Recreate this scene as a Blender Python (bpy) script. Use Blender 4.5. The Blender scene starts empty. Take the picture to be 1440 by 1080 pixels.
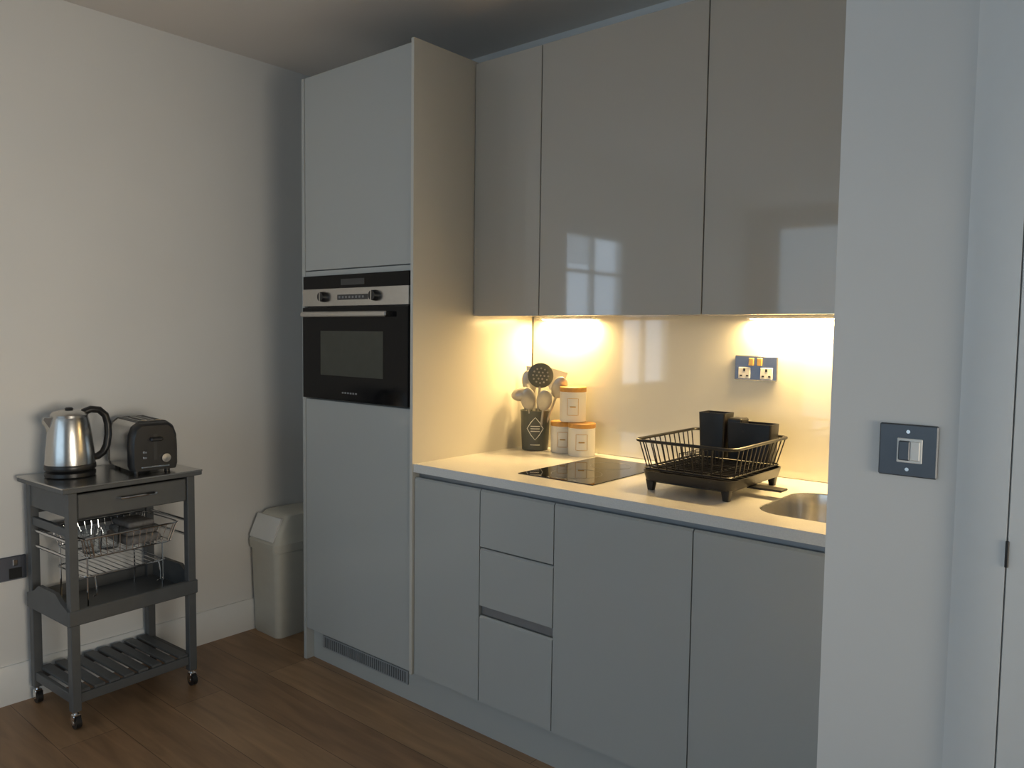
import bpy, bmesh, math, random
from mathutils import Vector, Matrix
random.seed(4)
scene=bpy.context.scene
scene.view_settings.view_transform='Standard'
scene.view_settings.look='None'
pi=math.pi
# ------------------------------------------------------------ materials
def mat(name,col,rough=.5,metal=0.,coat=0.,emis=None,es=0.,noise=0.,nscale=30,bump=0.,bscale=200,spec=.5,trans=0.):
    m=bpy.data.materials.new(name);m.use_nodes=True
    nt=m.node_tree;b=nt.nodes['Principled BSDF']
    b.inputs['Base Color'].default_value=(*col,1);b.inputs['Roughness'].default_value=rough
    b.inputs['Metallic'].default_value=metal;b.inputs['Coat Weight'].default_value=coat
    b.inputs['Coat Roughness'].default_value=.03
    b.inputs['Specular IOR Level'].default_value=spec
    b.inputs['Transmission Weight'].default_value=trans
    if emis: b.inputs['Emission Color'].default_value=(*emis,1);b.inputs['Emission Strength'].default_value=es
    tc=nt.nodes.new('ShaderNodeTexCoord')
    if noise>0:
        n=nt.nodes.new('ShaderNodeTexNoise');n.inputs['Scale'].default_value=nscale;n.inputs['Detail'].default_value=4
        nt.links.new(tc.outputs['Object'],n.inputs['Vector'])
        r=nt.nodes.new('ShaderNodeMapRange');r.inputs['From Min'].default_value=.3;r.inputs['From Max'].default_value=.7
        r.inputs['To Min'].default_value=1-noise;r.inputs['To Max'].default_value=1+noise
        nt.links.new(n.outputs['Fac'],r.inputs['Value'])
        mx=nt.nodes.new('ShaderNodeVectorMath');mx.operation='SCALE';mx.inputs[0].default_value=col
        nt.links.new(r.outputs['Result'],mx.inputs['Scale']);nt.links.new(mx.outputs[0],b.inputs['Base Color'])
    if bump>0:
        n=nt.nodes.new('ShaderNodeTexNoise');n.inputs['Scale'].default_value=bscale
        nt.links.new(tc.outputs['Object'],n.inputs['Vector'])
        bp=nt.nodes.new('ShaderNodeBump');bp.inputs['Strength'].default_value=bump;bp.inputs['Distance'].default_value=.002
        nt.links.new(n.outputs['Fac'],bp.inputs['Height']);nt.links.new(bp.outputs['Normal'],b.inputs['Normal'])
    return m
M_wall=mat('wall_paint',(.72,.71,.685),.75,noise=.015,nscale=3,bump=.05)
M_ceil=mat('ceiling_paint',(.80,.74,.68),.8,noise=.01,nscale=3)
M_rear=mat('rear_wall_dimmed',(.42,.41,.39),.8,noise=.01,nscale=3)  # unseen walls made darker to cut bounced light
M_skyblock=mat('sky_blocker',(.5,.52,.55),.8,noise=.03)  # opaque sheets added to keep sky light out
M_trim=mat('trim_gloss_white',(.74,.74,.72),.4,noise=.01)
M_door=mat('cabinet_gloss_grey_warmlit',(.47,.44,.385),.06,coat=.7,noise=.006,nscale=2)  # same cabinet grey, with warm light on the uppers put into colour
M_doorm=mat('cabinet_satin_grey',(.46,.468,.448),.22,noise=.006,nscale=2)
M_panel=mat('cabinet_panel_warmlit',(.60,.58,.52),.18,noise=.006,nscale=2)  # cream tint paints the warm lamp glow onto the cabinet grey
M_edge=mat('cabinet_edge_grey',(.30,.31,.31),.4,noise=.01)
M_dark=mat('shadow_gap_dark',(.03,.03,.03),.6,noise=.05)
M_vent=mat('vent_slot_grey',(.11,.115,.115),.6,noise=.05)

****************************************

Quote in full the listing given above; the images are to be left out.

== RESPONSE ==
Recreate this scene as a Blender Python (bpy) script. Use Blender 4.5. The Blender scene starts empty. Take the picture to be 1440 by 1080 pixels.
import bpy, bmesh, math, random
from mathutils import Vector, Matrix
random.seed(4)
scene=bpy.context.scene
scene.view_settings.view_transform='Standard'
scene.view_settings.look='None'
pi=math.pi
# ------------------------------------------------------------ materials
def mat(name,col,rough=.5,metal=0.,coat=0.,emis=None,es=0.,noise=0.,nscale=30,bump=0.,bscale=200,spec=.5,trans=0.):
    m=bpy.data.materials.new(name);m.use_nodes=True
    nt=m.node_tree;b=nt.nodes['Principled BSDF']
    b.inputs['Base Color'].default_value=(*col,1);b.inputs['Roughness'].default_value=rough
    b.inputs['Metallic'].default_value=metal;b.inputs['Coat Weight'].default_value=coat
    b.inputs['Coat Roughness'].default_value=.03
    b.inputs['Specular IOR Level'].default_value=spec
    b.inputs['Transmission Weight'].default_value=trans
    if emis: b.inputs['Emission Color'].default_value=(*emis,1);b.inputs['Emission Strength'].default_value=es
    tc=nt.nodes.new('ShaderNodeTexCoord')
    if noise>0:
        n=nt.nodes.new('ShaderNodeTexNoise');n.inputs['Scale'].default_value=nscale;n.inputs['Detail'].default_value=4
        nt.links.new(tc.outputs['Object'],n.inputs['Vector'])
        r=nt.nodes.new('ShaderNodeMapRange');r.inputs['From Min'].default_value=.3;r.inputs['From Max'].default_value=.7
        r.inputs['To Min'].default_value=1-noise;r.inputs['To Max'].default_value=1+noise
        nt.links.new(n.outputs['Fac'],r.inputs['Value'])
        mx=nt.nodes.new('ShaderNodeVectorMath');mx.operation='SCALE';mx.inputs[0].default_value=col
        nt.links.new(r.outputs['Result'],mx.inputs['Scale']);nt.links.new(mx.outputs[0],b.inputs['Base Color'])
    if bump>0:
        n=nt.nodes.new('ShaderNodeTexNoise');n.inputs['Scale'].default_value=bscale
        nt.links.new(tc.outputs['Object'],n.inputs['Vector'])
        bp=nt.nodes.new('ShaderNodeBump');bp.inputs['Strength'].default_value=bump;bp.inputs['Distance'].default_value=.002
        nt.links.new(n.outputs['Fac'],bp.inputs['Height']);nt.links.new(bp.outputs['Normal'],b.inputs['Normal'])
    return m
M_wall=mat('wall_paint',(.72,.71,.685),.75,noise=.015,nscale=3,bump=.05)
M_ceil=mat('ceiling_paint',(.80,.74,.68),.8,noise=.01,nscale=3)
M_rear=mat('rear_wall_dimmed',(.42,.41,.39),.8,noise=.01,nscale=3)  # unseen walls made darker to cut bounced light
M_skyblock=mat('sky_blocker',(.5,.52,.55),.8,noise=.03)  # opaque sheets added to keep sky light out
M_trim=mat('trim_gloss_white',(.74,.74,.72),.4,noise=.01)
M_door=mat('cabinet_gloss_grey_warmlit',(.47,.44,.385),.06,coat=.7,noise=.006,nscale=2)  # same cabinet grey, with warm light on the uppers put into colour
M_doorm=mat('cabinet_satin_grey',(.46,.468,.448),.22,noise=.006,nscale=2)
M_panel=mat('cabinet_panel_warmlit',(.60,.58,.52),.18,noise=.006,nscale=2)  # cream tint paints the warm lamp glow onto the cabinet grey
M_edge=mat('cabinet_edge_grey',(.30,.31,.31),.4,noise=.01)
M_dark=mat('shadow_gap_dark',(.03,.03,.03),.6,noise=.05)
M_vent=mat('vent_slot_grey',(.11,.115,.115),.6,noise=.05)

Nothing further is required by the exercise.